31 Jul 2020 / environment Print

Supreme Court quashes 2017 climate action plan

The Supreme Court has quashed the National Mitigation Plan published by the Government in 2017, which was aimed at tackling climate change.

The court ruled that the plan was not specific enough to comply with the Climate Action and Low Carbon Development Act 2015.

Rights

The case was brought by Friends of the Irish Environment (FIE), which was given leave earlier this year to appeal a High Court ruling in September last year which dismissed its legal challenge to the plan.

The group had argued that pursuing the plan involved actions that breached fundamental rights under the Irish Constitution and the European Convention of Human Rights (ECHR).

Emissions

The case centred on whether the Government was entitled to adopt a plan that will lead to increased greenhouse gas emissions in a situation where it has been warned that this would lead to serious environmental impacts and fundamental rights breaches.

In a judgment delivered by Chief Justice Frank Clarke, the court accepted FIE’s argument that the plan did not comply with its legislative remit and was therefore ultra vires, adding that the issues raised did not amount to an impingement by the court into areas of Government policy.

“What might once have been policy has become law by virtue of the enactment of the 2015 Act,” the court said.

Transparency

The plan was adopted under the 2015 legislation and its purpose is to enable the state to “pursue and achieve the objective of transitioning to a low carbon climate resilient and environmentally sustainable economy by the end of 2050”.

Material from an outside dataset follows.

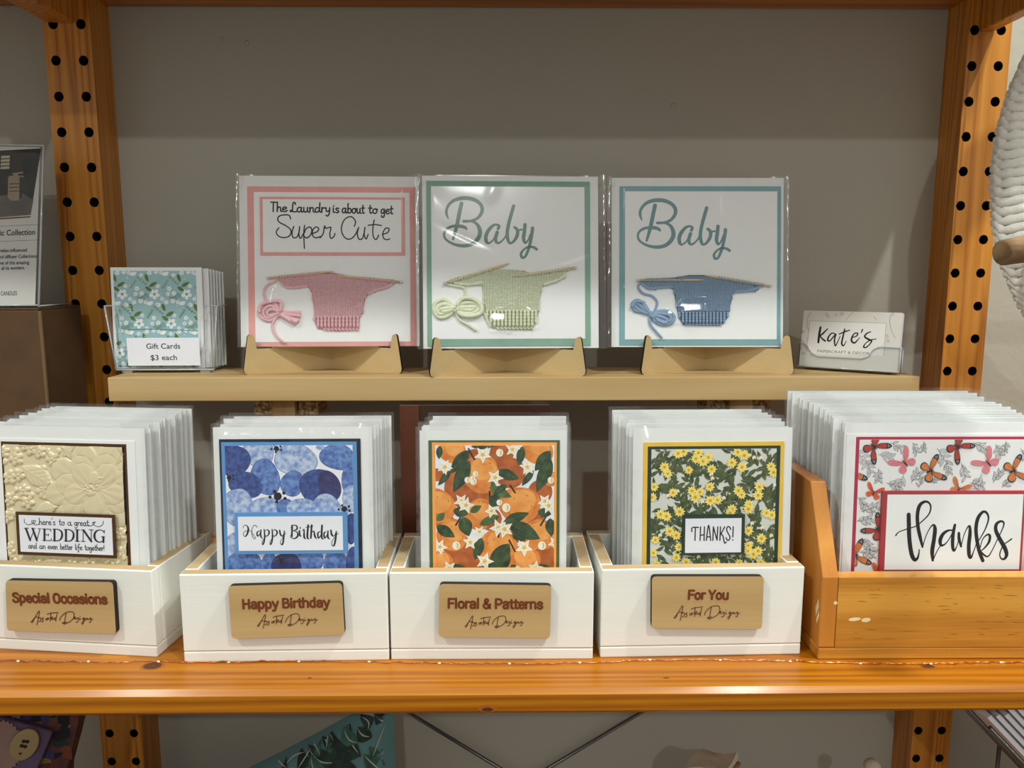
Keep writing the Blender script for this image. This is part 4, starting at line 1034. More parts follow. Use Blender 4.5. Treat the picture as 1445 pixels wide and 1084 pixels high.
for cx, cy, s_, rot, c, tip, eg in ((212,150,86,.75,0,3,True),(425,262,88,-2.3,1,None,False),(604,318,88,-.35,2,3,True),(792,150,86,.75,0,3,True),(1003,262,88,-2.3,1,None,False),(1180,318,88,-.35,2,3,True),
    (208,470,62,-1.2,5,None,False),(800,445,70,-1.1,2,None,False),(238,725,84,-2.4,0,3,True),(52,320,88,-.35,2,3,True),(80,905,88,-.35,2,3,True),(245,1040,70,-1.2,5,None,False)): butterfly(cx, cy, s_, rot, c, tip, eg)
P.mb.build('butterfly_print', BM, o)
layer(fr, o, 'sentiment_mat', [(1240.8,691.4),(1442.4,695.4),(1446,810),(1245.8,807)], -0.0046, 0.0036, M['brick'])
layer(fr, o, 'sentiment_panel', [(1247.5,697),(1438.7,699),(1443.5,804),(1253,803.7)], -0.0050, 0.0004, M['white'])
TKS = [([(298,255),(300,350),(305,500),(325,640),(355,704),(385,690),(400,640),(402,605)],[40,42,42,42,38,24,14,12]),
 ([(170,465),(200,430),(280,400),(370,370),(440,315),(500,250),(518,180),(495,135),(450,130),(405,170),(385,260),(390,370),(412,480),(436,578)],[14,10,11,11,12,14,17,20,28,36,36,36,34,20]),
 ([(436,578),(470,470),(510,390),(545,358),(560,400),(550,500),(532,620),(538,712)],[10,9,11,20,38,40,40,24]),([(538,715),(575,630),(612,568)],[12,10,10]),
 ([(742,412),(690,415),(640,450),(612,510),(622,562),(670,540),(722,460),(758,360)],[12,22,34,38,26,12,10,14]),([(758,358),(740,450),(735,560),(748,615),(775,575),(797,500)],[26,34,34,24,10,9]),
 ([(797,440),(800,500),(820,575)],[26,30,20]),([(820,575),(845,470),(880,390),(905,372),(908,450),(896,560),(900,660),(918,684),(945,620),(970,550)],[9,9,12,22,36,38,36,22,10,9]),
 ([(970,550),(1010,490),(1060,400),(1092,300),(1075,240),(1035,230),(988,290),(968,390),(976,500),(1000,620),(1036,715)],[9,11,13,17,22,28,36,36,36,36,34]),
 ([(1008,590),(1035,500),(1082,455),(1106,470),(1096,530),(1050,590),(1010,622)],[9,10,18,26,24,14,10]),([(1010,622),(1058,665),(1092,668),(1132,605),(1182,500)],[20,18,14,10,10]),
 ([(1182,500),(1230,400),(1245,340),(1215,322),(1172,350),(1165,410),(1200,490),(1255,590),(1272,655),(1248,698),(1214,688),(1206,640),(1240,560),(1285,525),(1322,498)],[10,12,17,22,32,36,40,42,36,24,14,12,11,12,15])]
st = traced(fr, -0.0051, TKS, 7.05, 1240, 690, 20); st.mb.build('lettering', M['ink'], o)
pouch(w, 0.0003, h, 0.011, 51, 34, 36, 0.0014, 0.0, 12).build('sleeve', [M['film'], M['crinkle']], o)
stack('tk', 14, TKF, (1108, 1372, 547), YAW, 0.05, 'pine box', 'sleeved cards in the pine box', [(240,240,238),(150,170,130),(200,204,206),(236,236,238),(70,80,70),(238,236,232)], 23, YB + 0.038, YB + 0.156, zb_pine)

# ------------------------------------------------------------------ baby cards on plywood stands
def ply_stand(label, pl, pr, ytop):
    """two laser cut panels slotted together in a V behind the card; feet measured on the photo"""
    a = atz(pl[0], pl[1], Z_RISER); c = atz(pr[0], pr[1], Z_RISER)
    yaw = math.atan2(c.y-a.y, c.x-a.x); w = math.hypot(c.x-a.x, c.y-a.y)
    fr = Frame((a+c)/2, yaw); o = thing('card_stand', label, 'stand', fr, group='plywood card stands on the raised shelf')
    hh = fr.L(pl[0] + 8, ytop)[1]; D = 0.060; L = math.hypot(w/2, D); t = 0.0032
    nz = 0.0312
    prof = [(0.004, 0), (L + 0.010, 0), (L + 0.010, 0.045), (0.066, 0.092), (0.051, 0.092), (0.0345, nz - 0.0005), (0.0165, nz - 0.0005), (0.0135, hh - 0.002), (0.0105, hh), (0.008, hh), (0.0062, hh - 0.002), (0.0, 0.006), (0.001, 0.002)]
    for sg in (-1, 1):
        m = MB(); m.slab(prof, -t/2, t/2, 0, 1)
        ang = math.atan2(D, w/2); v = []
        for x, y, z in m.v:
            px, py = x*math.cos(ang) - y*math.sin(ang), x*math.sin(ang) + y*math.cos(ang)
            v.append((sg*(-w/2 + px), py + (0.0 if sg < 0 else 0.0), z))
        m.v = v
        if sg > 0: m.f = [f[::-1] for f in m.f]
        m.build('side_panel', [M['ply'], M['char']], o)
    return fr, a.y, c.y
S1 = ply_stand('plywood stand under the pink laundry card', (344, 529), (568, 527.5), 473)
S2 = ply_stand('plywood stand under the green baby card in the middle', (606, 532.5), (827, 531), 477)
S3 = ply_stand('plywood stand under the blue baby card', (904, 529), (1120, 529), 474)

def knit(o, fr, y0, outline, sc, ox, oy, mats, cw, rh, hem, hem_rows, needles, under):
    """small knitted jumper: stitches in columns of V, a ribbed hem, loops on two wooden needles"""
    T = lambda p: fr.L(ox + p[0]/sc, oy + p[1]/sc, y0)
    a = T((0, 0)); b_ = T((100, 0)); k = (b_[0]-a[0])/100
    m = MB(); P = outline
    m.slab([T(p) for p in P], y0 - 0.0012, y0, 1)  # backing in a darker copy of the wool paints the shade between stitches
    xs = [p[0] for p in P]; ys = [p[1] for p in P]
    y = min(ys) + rh*.2
    rn = random.Random(len(P))
    while y < hem:
        x = min(xs)
        while x < max(xs):
            xm = x + cw/2; jx, jy = rn.uniform(-1.2, 1.2), rn.uniform(-1.2, 1.2)
            if inside_poly(xm, y, P) and inside_poly(xm, y - rh*.3, P):
                R = cw*k*.225
                for sd in (-1, 1):
                    c = T((xm + jx*.6 + sd*cw*.13, y + rh*.70 + jy)); l = T((xm + jx*.6 + sd*cw*.385, y - rh*.62 + jy))
                    m.capsule((c[0], y0 - .0014, c[1]), (l[0], y0 - .0022, l[1]), R, 0, 5)
            x += cw
        y += rh
    yb = max(ys)
    hr = (yb - hem)/hem_rows
    for q in range(hem_rows):                                        # rib: tall knit columns with gaps, last row is the cast-on edge
        yy = hem + hr*(q + .5); x = min(xs); c_ = 0
        while x < max(xs):
            xm = x + cw*.6
            if inside_poly(xm, min(yy, yb-2), P):
                R = cw*k*.30
                if q < hem_rows - 1:
                    p0 = T((xm - cw*.34, yy - hr*.70)); p1 = T((xm + cw*.02, yy + hr*.62)); p2 = T((xm + cw*.38, yy - hr*.70))
                    m.capsule((p1[0], y0 - .0018, p1[1]), (p0[0], y0 - .0026, p0[1]), R, 0, 5); m.capsule((p1[0], y0 - .0018, p1[1]), (p2[0], y0 - .0026, p2[1]), R, 0, 5)
                else:
                    p0 = T((xm - cw*.6, yy - hr*.2)); p1 = T((xm + cw*.6, yy + hr*.35)); m.capsule((p0[0], y0 - .002, p0[1]), (p1[0], y0 - .002, p1[1]), R*1.1, 0, 6)
            x += cw*1.45
    for pts in under:                                                # slanted strands along the sleeve undersides
        Q = catmull(pts, 8); acc = 0
        for i in range(0, len(Q)-3, 2):
            p0 = T(Q[i]); p1 = T((Q[i+2][0] + cw*.2, Q[i+2][1] - rh*.75)); m.capsule((p0[0], y0 - .002, p0[1]), (p1[0], y0 - .0026, p1[1]), cw*k*.33, 0, 6)
        m.tube([(T(p)[0], y0 - .0018, T(p)[1]) for p in Q], cw*k*.42, 6, 0)
    for (p0, p1), loops in needles:                                  # stitches looped over the needles
        for i in range(loops[2]):
            t = loops[0] + (loops[1]-loops[0])*(i+.5)/loops[2]; x = p0[0] + (p1[0]-p0[0])*t; yy = p0[1] + (p1[1]-p0[1])*t
            A = T((x - 3, yy + rh*.9)); B = T((x, yy - rh*.10)); C_ = T((x + 4, yy - rh*.55)); D_ = T((x + 8, yy + rh*.8))
            m.tube([(A[0], y0 - .0018, A[1]), (B[0], y0 - .0048, B[1]), (C_[0], y0 - .0036, C_[1]), (D_[0], y0 - .0012, D_[1])], cw*k*.30, 6, 0)
    j = m.build('knitted_jumper', mats, o)
    for (p0, p1), loops in needles:
        n_ = MB(); A = T(p0); B = T(p1)
        path = [(A[0] + (B[0]-A[0])*t, y0 - .0030, A[1] + (B[1]-A[1])*t) for t in (0, .8, .9, .97, 1)]
        n_.tube(path, [.00135, .00135, .0012, .0006, .00015], 8, 0)
        nd = n_.build('knitting_needle', M['needle'], o)
        n_ = MB(); n_.ball((A[0], y0 - .0030, A[1]), .0019, 0, 8); n_.build('needle_head', M['pinhead'], nd)
    return T, k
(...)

The 2050 target is known as the National Transitional Objective (NTO), and the court ruled that that the legislation required transparency in how the plan would achieve this.

The judgment said that the 2015 Act demanded a level of detail “so that a reasonable and interested person could make a judgment both as to whether the plan in question is realistic and as to whether they agree with the policy options for achieving the NTO which such a plan specifies”.

Standing

The Supreme Court added, however, that FIE, as a corporate entity which does not enjoy in itself the right to life or the right to bodily integrity, did not have standing to maintain the rights-based arguments it put forward under the Constitution or under the ECHR.

The chief justice said it was important to address this issue as it could arise in a future challenge to any new plan.

The court also said that the right to a healthy environment cannot be derived from the Constitution, though the chief justice did not rule out constitutional rights and obligations being “engaged in the environmental field in an appropriate case”.